Sponsors of the Credit Card Competition Act saw the passage of the GENIUS Act on a preliminary vote as an opportunity to give the CCCA new life in advance of plans to reintroduce the legislation in the current Congress.
Attaching the bill to the GENIUS Act, which would regulate stablecoins, was seen as a natural fit for the CCCA, as GENIUS bill is the first major piece of banking legislation to come to the Senate floor in the three years since the CCCA was first introduced.
Attaching the CCCA to the Genius Act also made sense because few standalone bills get passed in the Senate. “Amendments are the way the Senate legislates,” says Doug Kantor, an executive committee member for the Merchants Payments Coalition and general counsel for the National Association of Convenience Stores. “The opportunity to attach to the GENIUS Act came up before the CCCA could be reintroduced in this Congress.”

During the previous Congress, sponsors of the CCCA considered attaching the CCCA to defense and spending bills, but opted not to. “It didn’t work out for procedural reasons,” Kantor adds.
Procedural reasons can include a proposed amendment being deemed unrelated or non-germane to the original bill’s purpose. The Senate still must approve the CCCA as an amendment to the GENIUS Act.
Despite being introduced in the previous two Congresses, the CCCA was never voted on. “If the CCCA is attached to the GENIUS Act, it’ll have a better chance of becoming law as freestanding bills focusing on regulating payment-network practices and fees have never had any real success the federal level,” Eric Grover, principal at the consultancy Intrepid Ventures, says by email.
The prospects of passage for the CCCA as an attachment to GENIUS Act could get complicated. Grover points out that “while the progressive wing of the Democrat Party supports the CCCA, it doesn’t back the GENIUS Act,” he says “And many Republicans and Democrats who support the Genuis Act would rather not have to vote on the CCCA.”
While the CCCA has partisan supporters, there are “plenty of senators who would prefer that Congress not intervene to direct how the fiercely competitive credit card network market works,” Grover adds.
One vocal Senate opponent of the CCCA is Thom Tillis of North Carolina, who reportedly said he would withdraw his support for the GENIUS Act if the CCCA is attached to it.
Tillis’s opposition to the CCCA is well known. But Kantor says that, last November during a Senate committee hearing on competition in the payments industry, Tillis warned representatives of Visa Inc. and Mastercard Inc. that if the networks cannot resolve their dispute with merchants over card-swipe fees Congress would settle the matter, and neither party would like the outcome.
“[Tillis’s] comments indicate that Congress is prepared to address the problem, if need be,” Kantor adds.
But opponents of the CCCA argue previous payments regulations passed as amendments to larger bills have fallen short of expectations.
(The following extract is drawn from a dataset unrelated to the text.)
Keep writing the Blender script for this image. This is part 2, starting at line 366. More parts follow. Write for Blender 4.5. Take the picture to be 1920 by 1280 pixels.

Specifically, they point out that, while CCCA co-sponsor Sen. Dick Durbin of Illinois attached Regulation II, also known as the Durbin amendment, to the Dodd Frank Act more than a decade ago, the legislation failed to deliver on its promise of merchants passing along to consumers savings from the debit card fee caps imposed by the legislation.
“The Durbin amendment passed without regular order, and it appears they are trying to do the same with the CCCA,” a spokesperson for the Electronic Payments Coalition says by email. “The Durbin amendment was a failure—no savings for consumers, the loss of bank services for consumers, and higher rates of fraud.”
When making “monumental changes” to the payment systems, such as passing the CCCA, those changes “should be discussed and debated—especially when those changes hurt our economy, small businesses, cardholders and local communities—and should not be added to any train leaving the station,” the EPC spokesperson adds.